Tenslotte moeten hier, wat de inhoud van dit boek betreft, nog twee dingen worden opgemerkt:

1. de geschiedenis van de intocht wordt volgens velen op merkwaardige wijze belicht door de El Amarnabrieven. Zie Amarnabrieven, Egypte. Veel kwesties, b.v. die der Habiroe (zie Hebreën), hangen hiermee samen.
2. De historische betrouwbaarheid van het boek wordt in de kringen van hen, die aanhangers zijn der bronnenscheiding, veel hoger aangeslagen dan vroeger. De opgravingen hebben hier veel toe bijgedragen. Wij noemen hier vooral de opgravingen te Jericho, verricht door Garstang. Garstang zelf is er na jaren van studie van overtuigd geworden, dat de verhalen, in de boeken van Jozua en Richteren verhaald, niet alleen gebaseerd waren op feiten, maar dat zij moeten berusten op vroegere geschriften, die bijna gelijktijdig waren met de gebeurtenissen, die beschreven werden, zo tot in onderdelen nauwkeurig zijn de inlichtingen, die zij geven. Daar staat weer tegenover, dat de opgravingen te Ai en in het O.-Jordaanland, om slechts deze twee te noemen, nieuwe moeilijkheden hebben geschapen. Zo ziet men, dat een boek als J. nog altijd in het middelpunt van de belangstelling blijft staan voor hen, die zich bezighouden met de studie van het O.T. Doch het geloof in het deel van Gods Woord, dat wij kennen als het boek J., is niet gegrond op resultaten der wetenschap. Al mag men dankbaar erkennen, dat deze veel er toe bijdragen, om ons de mogelijkheid te bieden, ons in de tijd van J. te verplaatsen.

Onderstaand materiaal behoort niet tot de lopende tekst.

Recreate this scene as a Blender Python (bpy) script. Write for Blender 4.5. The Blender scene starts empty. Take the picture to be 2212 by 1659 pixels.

2. De Beth-Semiet, bij wiens veld de wagen met de ark, die uit het land der Filistijnen kwam, bleef staan, 1 Sam. 6 : 14.
3. De stadsoverste van Jeruzalem ten tijde van koning Josia, 2 Kon. 23 : 8.
4. De zoon van Jozadak, die met Zerubbabel medekwam uit Babel. In de boeken Ezra en Neh. heet hij Jesua, in Hag. en Dan. Jozua. Vgl. over hem Ezra 2 : 2; 3 : 2—9; Neh. 7 : 7; Hag. 1 : 1, 12, 14; 2 : 2—5; Zach. 3 : 1—9; 6 : 11—13.